The expert announced stricter requirements for borrowers with lower mortgage rates.
Mortgages retained a key role in the primary housing market in 2025, securing more than half of transactions even at high rates. However, in 2026, credit conditions will change significantly.: The rates, the availability of programs and the principles of state support will be built according to the new rules. Yulia Arkhangelskaya, head of the Commercial services department of the Mangazeya development company, told Izvestia about this on December 30.
According to her, the dynamics of the Bank of Russia's key interest rate will be the main factor in the transformation. After a period of record values, when the "key" reached 21% in the fall of 2023, the regulator switched to a decrease, and the indicator dropped to 16%.
"If the downward trend of the "key" continues, by the end of 2026, rates on basic mortgage programs may drop to 12-13%. This can increase the availability of loans: even reducing the interest rate by 0.5–1 percentage points reduces the borrower's monthly burden, but the specific effect depends on the loan amount, term and selected program, and in some cases can amount to several tens of thousands of rubles per month," said the expert.
She stressed that the reduction in interest rates does not mean a return to the model of mass preferential mortgages. Universal programs, which have been in effect since 2020, have become a significant burden on the budget: if expenditures in 2020-2023 amounted to about 800 billion rubles, then in 2024-2025 it took up to 1-2 trillion rubles annually. In 2026, the vector will change — targeted programs for specific categories of citizens will receive priority.
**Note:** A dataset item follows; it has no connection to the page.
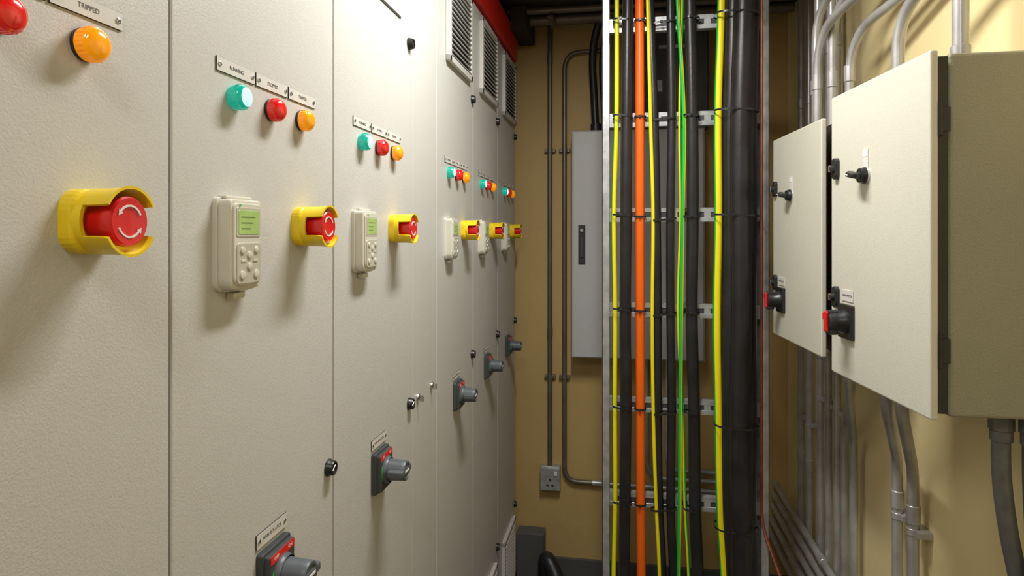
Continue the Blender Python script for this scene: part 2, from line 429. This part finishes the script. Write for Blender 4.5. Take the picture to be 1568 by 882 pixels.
conduit('steel_conduit',[(.57,2.065,.284),(.57,2.065,.955)],R)
conduit('steel_conduit',[(.580,1.52,.300),(.580,1.52,.47),(.63,1.16,.56),(.63,-.4,.58)],.0125,rad=.13,coup=[((.58,1.52,.33),(0,0,1))])
conduit('steel_conduit',[(.600,1.30,.296),(.600,1.30,.955)],.0135,coup=[((.60,1.30,.318),(0,0,1))])
for (x,y) in ((.56,1.78),(.60,1.86)):
    conduit('steel_conduit',[(x,y,-.298),(x,y,-.36),(.672,y+.30,-.62),(.672,y+.30,-1.59)],R,rad=.10)
conduit('steel_conduit',[(.560,1.53,-.299),(.560,1.53,-.37),(.672,1.765,-.56),(.672,1.765,-1.59)],.0125,rad=.11,sad=[((.672,1.765,-.70),'x')],coup=[((.672,1.765,-.66),(0,0,1))])
conduit('steel_conduit',[(.570,1.475,-.299),(.570,1.475,-.37),(.672,1.675,-.56),(.672,1.675,-1.59)],.0125,rad=.11,sad=[((.672,1.675,-.70),'x')],coup=[((.672,1.675,-.66),(0,0,1))])
FLX=mat('flexible_conduit_grey',(.14,.145,.145),.42,bump=.6,bscale=90,var=.2,vscale=30)
def flex(pts,r):
    b=MB(); P=catmull([(x,y,H+z) for x,y,z in pts],10); b.sweep(P,r,FLX,16)
    b.cyl(P[0],P[0]-Vector((0,0,.03)),r*1.35,FLX,6); b.cyl(P[0]-Vector((0,0,.03)),P[0]-Vector((0,0,.05)),r*1.2,FLX,16,ch=.002)
    put('flexible_conduit',b.mesh('flexible_conduit'))
flex([(.628,1.225,-.300),(.628,1.225,-.40),(.640,1.228,-.50),(.664,1.235,-.62),(.682,1.235,-.80),(.684,1.235,-1.59)],.0140)
flex([(.664,1.205,-.300),(.664,1.205,-.40),(.670,1.205,-.55),(.672,1.195,-.75),(.672,1.18,-1.59)],.0140)

r=.0105
conduit('painted_conduit',[(-.333,2.978,.955),(-.333,2.978,-1.06)],r,CONP,sad=[((-.333,2.978,.38),'y'),((-.333,2.978,-.655),'y')],coup=[((-.333,2.978,-.45),(0,0,1)),((-.333,2.978,.8),(0,0,1))])
conduit('painted_conduit',[(-.10,2.978,.827),(-.266,2.978,.827),(-.266,2.978,-1.128),(-.13,2.978,-1.128)],r,CONP,rad=.09,sad=[((-.266,2.978,.38),'y'),((-.266,2.978,-.655),'y')])
conduit('steel_conduit',[(-.14,2.978,-1.128),(.50,2.978,-1.135)],r,CON,coup=[((-.12,2.978,-1.128),(1,0,0)),((.1,2.978,-1.13),(1,0,0))])
conduit('steel_conduit',[(.19,2.978,-.55),(.19,2.978,-1.05),(.50,2.978,-1.05)],r,CON,rad=.07)
conduit('steel_conduit',[(.10,2.978,-.55),(.10,2.978,-1.09),(.50,2.978,-1.09)],r,CON,rad=.09)

# UK wall socket
b=MB()
b.box((-.045,2.962,H-1.172),(.045,2.999,H-1.060),GAL,.003,M=Matrix.Translation((-.33,0,0)))
b.box((-.045,2.954,H-1.168),(.045,2.963,H-1.064),GAL,.003,M=Matrix.Translation((-.33,0,0)))
for lo,hi in (((-.0045,0),(.0045,.012)),((-.017,-.022),(-.006,-.015)),((.006,-.022),(.017,-.015))):
    b.box((-.33+lo[0],2.9528,H-1.125+lo[1]),(-.33+hi[0],2.9545,H-1.125+hi[1]),INK)
b.box((-.312,2.950,H-1.098),(-.298,2.955,H-1.080),WHT,.001)
for sx in (-1,1): b.cyl((-.33+sx*.035,2.9545,H-1.115),(-.33+sx*.035,2.952,H-1.115),.0035,CHR,10)
put('wall_socket',b.mesh('wall_socket'))

# grey panel on back wall
b=MB()
b.box((-.225,2.875,H-.545),(.34,2.999,H+.453),GREY,.004)
b.box((-.219,2.860,H-.539),(.334,2.8745,H+.447),GREY,.004,3)
b.prism([(-.015,-.085),(.015,-.085),(.015,.085),(-.015,.085)],0,.008,INK,.003,M=Matrix.Translation((-.180,2.860,H-.047))@Matrix.Rotation(-math.pi/2,4,'Z'))
b.prism(rrect(.012,.085,.005,4),.007,.015,SGR,.002,M=Matrix.Translation((-.180,2.860,H-.06))@Matrix.Rotation(-math.pi/2,4,'Z'))
b.cyl((-.180,2.853,H+.015),(-.180,2.846,H+.015),.007,CHR,14)
put('grey_distribution_panel',b.mesh('panel'))
b=MB()
b.box((.02,2.90,H+.456),(.36,2.999,H+.955),SGR,.003); b.box((.026,2.893,H+.47),(.354,2.9005,H+.955),SGR,.002)
b.box((.125,2.891,H+.615),(.165,2.8935,H+.665),GAL,.001); b.box((.15,2.889,H+.80),(.30,2.8935,H+.815),GAL,.001)
put('cable_trunking',b.mesh('trunking'))
b=MB(); P=catmull([(-.06,2.80,H+.955),(-.11,2.85,H+.90),(-.135,2.90,H+.78),(-.130,2.93,H+.62),(-.122,2.93,H+.456)],8); b.sweep(P,.017,CBK,14)
P=catmull([(-.02,2.80,H+.955),(-.07,2.84,H+.90),(-.095,2.90,H+.76),(-.090,2.93,H+.60),(-.086,2.93,H+.456)],8); b.sweep(P,.012,CBK,14)
b.cyl((-.122,2.93,H+.454),(-.122,2.93,H+.49),.024,BLK,18,ch=.003)
put('panel_feed_cable',b.mesh('feed'))
b=MB()
b.box((-.47,2.70,H+.86),(-.40,2.96,H+.955),DARK,.003)
b.cyl((-.48,2.80,H+.92),(.68,2.80,H+.92),.022,CONP,16); b.cyl((-.48,2.72,H+.935),(.68,2.72,H+.935),.014,CONP,14)
for x in (-.3,-.05,.2,.5): b.box((x-.012,2.69,H+.895),(x+.012,2.83,H+.905),CONP,.001); b.cyl((x,2.76,H+.90),(x,2.76,H+.959),.004,CONP,8)
put('ceiling_pipework',b.mesh('ceiling_pipework'))
b=MB(); P=catmull([(-.335,2.86,.03),(-.338,2.85,.13),(-.325,2.80,.195),(-.285,2.76,.15),(-.25,2.70,.06),(-.20,2.60,.035),(-.10,2.50,.035)],10); b.sweep(P,.034,CBK,18)
put('black_floor_hose',b.mesh('hose'))

# ---------------------------------------------------------------- cable ladder
b=MB(); LY=2.20
xl=-.058; xr=.441
for x,s in ((xl,1),(xr,-1)):
    b.box((x-.012,LY-.035,0.0),(x+.012,LY-.031,CEIL),GAL,.001,1)
    b.box((x-.002-.010*s,LY-.035,0.0),(x+.002-.010*s,LY+.045,CEIL),GAL,.001,1)
    b.box((x-.012,LY+.042,0.0),(x+.012,LY+.046,CEIL),GAL,.001,1)
z=H+.062+3*.312
rz=[]
while z>0.05: rz.append(z); z-=.312
for z in rz:
    y0,y1=LY-.018,LY+.006
    b.box((xl,y0+.002,z-.021),(xr,y1,z+.021),SGR)
    b.box((xl,y0,z+.008),(xr,y0+.003,z+.021),GAL,.0008,1); b.box((xl,y0,z-.021),(xr,y0+.003,z-.008),GAL,.0008,1)
    x=xl+.002
    while x<xr-.01:
        b.box((x,y0+.0003,z-.009),(min(x+.020,xr),y0+.003,z+.009),GAL)
        x+=.052
    b.box((xl,y0,z+.019),(xr,y1+.002,z+.0225),GAL); b.box((xl,y0,z-.0225),(xr,y1+.002,z-.019),GAL)
put('cable_ladder',b.mesh('cable_ladder'))

CY=LY-.019
ZS=[.955,.75,.374,.062,-.256,-.56,-.87,-1.10,-1.40,-1.595]
def cable(name,xs,r,m,m2=None,front=0,frac=.3,rot=0,wob=.002,seg=16):
    pts=[]
    for z,x in zip(ZS,xs): pts.append((x+random.uniform(-wob,wob),CY-r-front+random.uniform(-wob,0)*.8,H+z))
    b=MB(); b.sweep(catmull(pts,7),r,m,seg,m2,frac,rot); put(name,b.mesh(name))
cable('earth_cable',[-.022,-.022,-.024,-.030,-.027,-.031,-.029,-.033,-.034,-.034],.0080,CYE,CGR,0,.5,rot=135)
cable('power_cable',[.014,.012,.010,.006,.004,.006,.004,.002,.004,.004],.0185,CBK)
cable('orange_cable',[.050,.051,.052,.052,.0525,.053,.054,.056,.056,.056],.0145,COR,wob=.0008)
cable('earth_cable',[.070,.075,.086,.092,.0925,.094,.104,.112,.112,.112],.0058,CYE,CGR,.020,.35,rot=150)
cable('power_cable',[.078,.084,.098,.104,.109,.108,.114,.124,.128,.128],.0140,CBK)
cable('power_cable',[.150,.149,.151,.149,.150,.151,.149,.158,.162,.162],.0135,CBK)
cable('green_earth_cable',[.166,.170,.190,.190,.182,.181,.177,.175,.174,.174],.0064,CGR,CYE,.012,.25,rot=-30,wob=.003)
cable('green_earth_cable',[.190,.187,.180,.180,.176,.186,.196,.205,.21,.21],.0052,CGR,CYE,.000,.35,rot=90,wob=.003)
cable('power_cable',[.209,.211,.216,.217,.216,.221,.224,.236,.244,.244],.0190,CBK)
cable('earth_cable',[.303,.303,.296,.294,.291,.293,.300,.313,.318,.318],.0122,CYE,CGR,.020,.5,rot=145)
cable('power_cable',[.342,.342,.334,.335,.332,.334,.336,.344,.348,.348],.029,CBK,seg=24,wob=.003)
cable('power_cable',[.392,.392,.385,.384,.382,.381,.378,.384,.386,.386],.029,CBK,seg=24,wob=.003)
cable('power_cable',[.370,.368,.361,.361,.359,.358,.358,.364,.366,.366],.031,CBK,front=.026,seg=28,wob=.003)
b=MB()
def tie(x0,x1,d,z,tilt=0):
    c=(x0+x1)/2; w=(x1-x0)/2
    ol=rrect(2*w,d,min(w,d/2)*.9,6)
    pts=[Vector((c+p[0],CY-d/2+p[1],H+z+tilt*p[0])) for p in ol]
    t=bmesh.new(); A=[];B=[]
    for p in pts: A.append(t.verts.new(p+Vector((0,0,-.003))));B.append(t.verts.new(p+Vector((0,0,.003))))
    n=len(A)
    for k in range(n): t.faces.new((A[k],A[(k+1)%n],B[(k+1)%n],B[k]))
    bmesh.ops.recalc_face_normals(t,faces=t.faces)
    b.merge(t,BLK,None,True)
    b.box((c-w*.3,CY-d-.006,H+z-.004+tilt*-w*.3),(c-w*.3+.008,CY-d+.001,H+z+.004+tilt*-w*.3),BLK,.001)
for z in (.686,.374,.050,-.256,-.575,-.885):
    tie(-.036,.027,.040,z+.010,-.1); tie(.034,.072,.033,z+.006); tie(.086,.168,.034,z-.004,.1); tie(.188,.240,.042,z+.004,-.1)
for z in (.686,.384,.058,-.60,-.92): tie(.280,.415,.090,z,-.04)
put('cable_tie_set',b.mesh('ties'))
b=MB(); P=fillet([(.421,2.12,H+.955),(.420,2.12,H-.90),(.455,1.97,H-1.02),(.55,1.6,H-1.30)],.12)
b.sweep(P,.005,COP,8); put('copper_earth_tape',b.mesh('copper'))

# ---------------------------------------------------------------- luminaires
def lum(x,y,L,P,name='fluorescent_batten'):
    b=MB(); b.box((x-.045,y-L/2,CEIL-.045),(x+.045,y+L/2,CEIL-.001),WHT,.004)
    b.box((x-.035,y-L/2+.01,CEIL-.062),(x+.035,y+L/2-.01,CEIL-.046),TUBE,.004)
    put(name,b.mesh(name))
    l=bpy.data.lights.new('fluorescent_light','AREA'); l.shape='RECTANGLE'; l.size=.10; l.size_y=L; l.energy=P; l.color=(1,.98,.93)
    o=bpy.data.objects.new('fluorescent_light',l); sc.collection.objects.link(o); o.location=(x,y,CEIL-.068)
lum(-.04,1.30,.6,21)
lum(-.15,-.45,.6,9)
w=bpy.data.worlds.new('World'); sc.world=w; w.use_nodes=True
w.node_tree.nodes['Background'].inputs[0].default_value=(.5,.5,.5,1); w.node_tree.nodes['Background'].inputs[1].default_value=.1

# ---------------------------------------------------------------- camera
cam=bpy.data.cameras.new('camera'); co=bpy.data.objects.new('camera',cam); sc.collection.objects.link(co)
cam.sensor_width=36; cam.lens=36*1000/1568; cam.shift_y=-83/1568; cam.clip_start=.01
co.location=(0,0,H); co.rotation_euler=(math.pi/2,0,math.atan(.171))
sc.camera=co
In addition, the "one family, one mortgage" rule comes into force on February 1, which applies to the preferential family program: spouses will be able to apply for only one loan and only as co—borrowers. According to Arkhangelskaya, the measure is aimed at limiting investment purchases and supporting those who really improve housing conditions. Within the framework of this approach, the differentiation of rates is discussed: large families can get the most favorable conditions.
The expert expects the strengthening of regional support instruments. In 2026, the subjects of the Russian Federation will be able to launch their own market incentive mechanisms, taking into account demographics, employment and local demand.
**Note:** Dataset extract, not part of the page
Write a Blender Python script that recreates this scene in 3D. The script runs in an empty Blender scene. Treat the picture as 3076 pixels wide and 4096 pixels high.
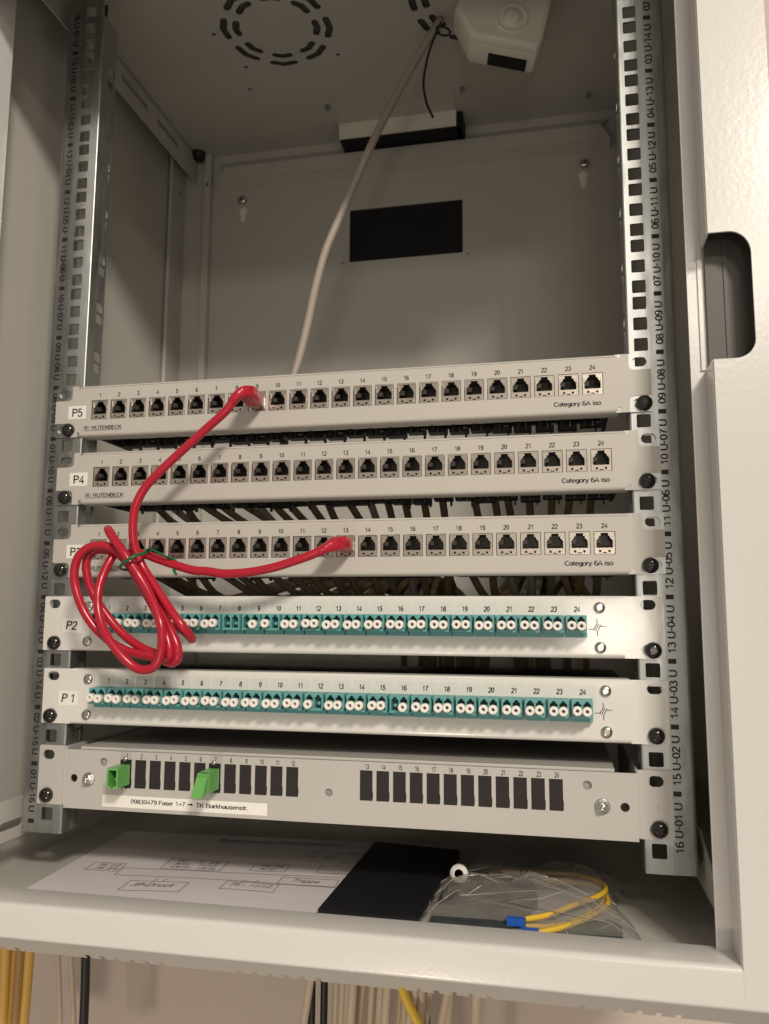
import bpy, math, random
from mathutils import Vector, Matrix
from mathutils.geometry import tessellate_polygon
random.seed(7)
S = 0.001                                   # everything below is written in millimetres
scene = bpy.context.scene
col = scene.collection
# ------------------------------------------------------------------ camera
cam_d = bpy.data.cameras.new("camera")
cam = bpy.data.objects.new("camera", cam_d); col.objects.link(cam); scene.camera = cam
R = Matrix(((0.978251, 0.207366, 0.004839), (0.021727, -0.125641, 0.991838), (0.206282, -0.970162, -0.127414)))
cam.matrix_world = Matrix.Translation((0.1682294, -0.5986797, 0.1636775)) @ R.transposed().to_4x4()
cam_d.sensor_fit = 'VERTICAL'; cam_d.sensor_height = 36.0; cam_d.lens = 3234.27 / 4096 * 36.0
cam_d.clip_start = 0.01; cam_d.clip_end = 30
cam_d.dof.use_dof = True; cam_d.dof.focus_distance = 0.62; cam_d.dof.aperture_fstop = 9.5
# ------------------------------------------------------------------ world and lamps
w = bpy.data.worlds.new("World"); scene.world = w; w.use_nodes = True
w.node_tree.nodes['Background'].inputs[0].default_value = (1.0, 0.87, 0.73, 1)
w.node_tree.nodes['Background'].inputs[1].default_value = 0.34
def lamp(name, loc, target, sx, sy, power, color=(1.0, 0.90, 0.77)):
    d = bpy.data.lights.new(name, 'AREA'); d.shape = 'RECTANGLE'; d.size = sx; d.size_y = sy
    d.energy = power; d.color = color
    o = bpy.data.objects.new(name, d); col.objects.link(o); o.location = loc
    o.rotation_euler = (Vector(target) - Vector(loc)).to_track_quat('-Z', 'Y').to_euler()
    return o
lamp("ceiling_lamp", (1.22, -2.12, 1.70), (0.0, 0.0, 0.2), 0.44, 0.28, 54)
lamp("wall_lamp", (0.56, -1.55, 0.93), (0.2, 0, 0.3), 0.28, 0.10, 2.6)
lamp("low_lamp", (0.297, -1.5, 0.125), (0.2, 0, 0.05), 0.17, 0.15, 1.4)
sd = bpy.data.lights.new("low_fill_spot", 'SPOT'); sd.energy = 26; sd.spot_size = math.radians(50); sd.spot_blend = 0.7; sd.shadow_soft_size = 0.08; sd.color = (1.0, 0.86, 0.72)  # made-up fill spot standing for other room light on the wall below
so = bpy.data.objects.new("low_fill_spot", sd); col.objects.link(so); so.location = (-0.15, -1.5, -0.85)
so.rotation_euler = (Vector((-0.02, 0.3, -0.42)) - so.location).to_track_quat('-Z', 'Y').to_euler()
vs = scene.view_settings; scene.display_settings.display_device = 'sRGB'
vs.view_transform = 'Standard'; vs.look = 'None'; vs.exposure = 0; vs.gamma = 1; vs.use_curve_mapping = False

# ------------------------------------------------------------------ materials
def mat(name, base, rough=0.45, metal=0.0, bump=0.0, bscale=900, var=0.0, vscale=12, spec=0.5, stretch=None, coat=0.0, rvar=0.0):
    m = bpy.data.materials.new(name); m.use_nodes = True
    nt = m.node_tree; b = nt.nodes['Principled BSDF']
    b.inputs['Base Color'].default_value = (*base, 1); b.inputs['Roughness'].default_value = rough
    b.inputs['Metallic'].default_value = metal; b.inputs['Specular IOR Level'].default_value = spec
    b.inputs['Coat Weight'].default_value = coat
    tc = nt.nodes.new('ShaderNodeTexCoord'); src = tc.outputs['Object']
    if stretch:
        mp = nt.nodes.new('ShaderNodeMapping'); mp.inputs['Scale'].default_value = stretch
        nt.links.new(src, mp.inputs[0]); src = mp.outputs[0]
    if bump:
        n = nt.nodes.new('ShaderNodeTexNoise'); n.inputs['Scale'].default_value = bscale; n.inputs['Detail'].default_value = 2
        bp = nt.nodes.new('ShaderNodeBump'); bp.inputs['Strength'].default_value = 1.0; bp.inputs['Distance'].default_value = bump * S
        nt.links.new(src, n.inputs['Vector']); nt.links.new(n.outputs['Fac'], bp.inputs['Height'])
        nt.links.new(bp.outputs[0], b.inputs['Normal'])
    if var or rvar:
        n2 = nt.nodes.new('ShaderNodeTexNoise'); n2.inputs['Scale'].default_value = vscale; n2.inputs['Detail'].default_value = 5
        nt.links.new(src, n2.inputs['Vector'])
        if var:
            mx = nt.nodes.new('ShaderNodeMix'); mx.data_type = 'RGBA'
            mx.inputs[6].default_value = (*[c * (1 - var) for c in base], 1)
            mx.inputs[7].default_value = (*[min(1, c * (1 + var)) for c in base], 1)
            nt.links.new(n2.outputs['Fac'], mx.inputs[0]); nt.links.new(mx.outputs[2], b.inputs['Base Color'])
        if rvar:
            mr = nt.nodes.new('ShaderNodeMapRange'); mr.inputs[1].default_value = 0.3; mr.inputs[2].default_value = 0.7
            mr.inputs[3].default_value = max(0.03, rough - rvar); mr.inputs[4].default_value = rough + rvar
            nt.links.new(n2.outputs['Fac'], mr.inputs[0]); nt.links.new(mr.outputs[0], b.inputs['Roughness'])
    return m
M = {}
M['paint'] = mat('grey_powder_coat', (0.53, 0.515, 0.475), 0.42, bump=0.05, bscale=420, var=0.04, vscale=9)
M['frame'] = mat('frame_powder_coat', (0.665, 0.655, 0.635), 0.22, bump=0.08, bscale=330, var=0.02, vscale=7)
M['panel'] = mat('panel_paint', (0.54, 0.515, 0.475), 0.45, bump=0.010, bscale=900, var=0.03, vscale=14)
M['gloss'] = mat('glossy_panel_paint', (0.74, 0.725, 0.69), 0.14, bump=0.10, bscale=70, var=0.02, vscale=14)
M['splice'] = mat('splice_box_paint', (0.49, 0.475, 0.45), 0.45, bump=0.02, bscale=900, var=0.03, vscale=14)
M['splice_dark'] = mat('tray_paint', (0.36, 0.35, 0.33), 0.5, bump=0.02, bscale=900)
M['zinc'] = mat('galvanised_steel', (0.44, 0.455, 0.45), 0.38, metal=0.9, bump=0.02, bscale=60, var=0.22, vscale=55, stretch=(3, 3, 0.5), rvar=0.10)
M['jackmetal'] = mat('nickel_shield', (0.64, 0.58, 0.52), 0.28, metal=0.95, bump=0.03, bscale=500, var=0.15, vscale=300)
M['steel'] = mat('screw_steel', (0.62, 0.60, 0.56), 0.22, metal=1.0, bump=0.02, bscale=400)
M['gold'] = mat('contact_gold', (0.75, 0.52, 0.22), 0.3, metal=1.0)
M['blackscrew'] = mat('black_screw', (0.012, 0.009, 0.008), 0.16, coat=0.6, bump=0.004, bscale=200)
M['black'] = mat('black_plastic', (0.012, 0.011, 0.012), 0.5)
M['foam'] = mat('matt_black_blank', (0.018, 0.014, 0.014), 0.75, bump=0.05, bscale=700, var=0.3, vscale=200)
M['void'] = mat('dark_opening', (0.006, 0.005, 0.006), 0.8)
M['dark'] = mat('dark_plastic_and_shade', (0.05, 0.046, 0.043), 0.5, bump=0.05, bscale=500)  # plastic parts; also the shade on fibre enclosures and behind vent slots
M['cavity'] = mat('jack_cavity', (0.045, 0.040, 0.037), 0.3)
M['ink'] = mat('black_print', (0.015, 0.013, 0.012), 0.6)
M['greyink'] = mat('grey_print', (0.16, 0.15, 0.14), 0.6)
M['label'] = mat('label_paper', (0.86, 0.84, 0.79), 0.55)
M['teal'] = mat('teal_plastic', (0.12, 0.37, 0.37), 0.36, bump=0.02, bscale=400, var=0.06, vscale=60)
M['tealdark'] = mat('teal_inner', (0.012, 0.085, 0.09), 0.5)
M['cap'] = mat('white_cap', (0.86, 0.84, 0.79), 0.42, bump=0.02, bscale=300)
M['red'] = mat('red_pvc', (0.46, 0.012, 0.034), 0.24, bump=0.03, bscale=60, var=0.08, vscale=30)
M['green'] = mat('green_plastic', (0.15, 0.43, 0.11), 0.38, bump=0.02, bscale=300)
M['greenin'] = mat('green_inner', (0.03, 0.16, 0.02), 0.5)
M['tie'] = mat('green_tie', (0.0, 0.13, 0.045), 0.28)
M['greycable'] = mat('grey_cable_pvc', (0.36, 0.31, 0.27), 0.5, bump=0.03, bscale=200)
M['cream'] = mat('cream_cable', (0.60, 0.50, 0.38), 0.5, var=0.12, vscale=20)
M['browncable'] = mat('tan_cable', (0.22, 0.17, 0.125), 0.55, var=0.15, vscale=20)
M['olive'] = mat('brown_cable', (0.25, 0.18, 0.08), 0.55, var=0.15, vscale=20)
M['yellow'] = mat('yellow_cable', (0.80, 0.52, 0.05), 0.4)
M['ochre'] = mat('ochre_cable', (0.55, 0.32, 0.06), 0.5, var=0.1)
M['amber'] = mat('amber_cable', (0.66, 0.42, 0.09), 0.5, var=0.1)
M['umber'] = mat('umber_cable', (0.36, 0.21, 0.07), 0.5, var=0.1)
M['gcable'] = mat('green_cable', (0.04, 0.16, 0.03), 0.4)
M['blue'] = mat('blue_connector', (0.02, 0.12, 0.55), 0.4)
M['boxplastic'] = mat('cream_plastic', (0.78, 0.75, 0.64), 0.45, bump=0.02, bscale=300)
M['paper'] = mat('white_paper', (0.74, 0.70, 0.71), 0.7, bump=0.08, bscale=25)
M['pen'] = mat('pen_ink', (0.22, 0.20, 0.22), 0.7)
M['case'] = mat('black_case', (0.008, 0.007, 0.011), 0.55, bump=0.03, bscale=500)
M['wall'] = mat('wall_plaster', (0.58, 0.50, 0.445), 0.8, bump=0.3, bscale=120, var=0.05, vscale=4)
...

At the same time, easing rates will not lead to a reduction in requirements for borrowers. Banks will take a closer look at their debt burden, sources of income, and financial stability. It is possible to revise the terms of the initial payment — in some cases it may increase by 5-15%.
Arkhangelskaya concluded that in 2026, mortgages will switch to a new model: loans will become cheaper, but access to them will be more targeted. Benefits will depend on the family's social profile and regional context, while program flexibility will depend on budget conditions and key rate dynamics.
On December 19, the Central Bank of the Russian Federation lowered its key rate to 16% per annum. This step continues the cycle of moderate monetary policy easing, which is being implemented against the background of continuing inflationary pressures.